Trump is found liable for sexual abuse, but not rape, in civil case
Of all the accusations of sexual harassment and abuse that have dogged the former president, this is the only one that has gone to trial, at a time when the Republican is seeking reelection
A jury has found former President Donald Trump liable for sexually abusing and defaming advice columnist E. Jean Carroll in 1996. The nine jurors — six men and three women — reached a verdict in record time, after less than three hours of deliberations. They determined that there was no rape, but there was sexual abuse, in the civil trial stemming from a lawsuit presented by former Elle columnist Carroll, and awarded her $5 million in damages. Of all the accusations of sexual harassment and abuse that Trump has dodged in recent decades, this is the only one that has made it to trial, at a time when the Republican aspirant for reelection in 2024 faces an array of lawsuits and investigations, including being indicted in April of 34 felony charges for hush-many payments made to a porn actress.
The front-runner in the 2024 Republican presidential race has denied time and time again raping Carroll and has accused her of making up the story to boost sales of a 2019 memoir in which the journalist went public with the story. In his first reaction after learning of the verdict, through a post on Truth Social, Trump insisted: “I have absolutely no idea who this woman is. This verdict is a disgrace — a continuation of the greatest witch hunt of all time!”
According to Carroll’s lawsuit, filed in 2019 in the height of the #MeToo movement, Trump raped her in a fitting room of a luxury department store in Manhattan, in the spring of 1996 — something the Republican has always denied. When Carroll dared to publicly recount the event, he defamed her — as determined by the jury — when he posted a statement on his social media platform Truth Social, in which he called the writer’s case “a complete con job” and “a Hoax and a lie.” “And, while I am not supposed to say it, I will. This woman is not my type!” the October 2022 post added.

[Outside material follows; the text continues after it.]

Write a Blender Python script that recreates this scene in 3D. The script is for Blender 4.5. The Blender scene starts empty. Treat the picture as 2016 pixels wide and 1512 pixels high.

Trump repeatedly declined to appear in the civil trial, something the prosecution relied on to make its case. As it was a civil —not criminal — proceeding, the former president has not been convicted of any crime and faces no prison sentences. During the trial, which lasted just two weeks, the prosecution, led by lawyer Roberta Kaplan, called 10 witnesses. The defense — none. Trump’s lawyers bet on what they considered to be inconsistent evidence and the time elapsed since the 1996 encounter on which Carroll’s suit was based on. They also relied on a strategy of revictimizing the victim — as many activists have denounced in the past few days —, highlighting the fact that Carroll did not scream when she was allegedly assaulted nor did she report it to the police. Leslie Lebowitz, a psychologist who advised the prosecution, rebutted the defense’s claims by explaining that, in cases of sexual assault, the victim’s shock causes a paralyzing silence. Carroll filed her lawsuit under a new law in New York that allows adult sex assault victims to file claims that would otherwise be barred by the passage of time.
On Monday, both sides presented their closing arguments. The session quickly turned into a compilation not only of the details of the case, but, in general, of Trump’s behavior with women. The prosecution presented excerpts from a 2005 Access Hollywood tape in which Trump claims that women let him “grab them by the pussy” because he’s “a star.” In an October 2022 deposition, which was made public last week, Trump doubled down on the comments he made in the infamous recording: “Historically, that’s true with stars,” he said during the pretrial investigation late last year.
Among the ten witnesses the prosecution brought forward, two other women told of episodes of sexual abuse by the Republican, one in the 1970s and another, more recent, in 2005. “Three different women, decades apart, but a single pattern of behavior,” Kaplan said, rebutting Trump’s defense, which asked the jury to consider the claims of other witnesses “ridiculous.”
Trump is scheduled to participate this Wednesday in a pre-election event organized by CNN. It remains to be seen whether he will use the jury’s decision in his favor — as he did after he was indicted in April — to reap campaign donations and drive up his popularity. It’s undeniable that, so far, the politician has always emerged unscathed, and almost victorious, from setbacks that would have left any adversary in the ditch. Bad news is, in Trump’s case, the best weapon.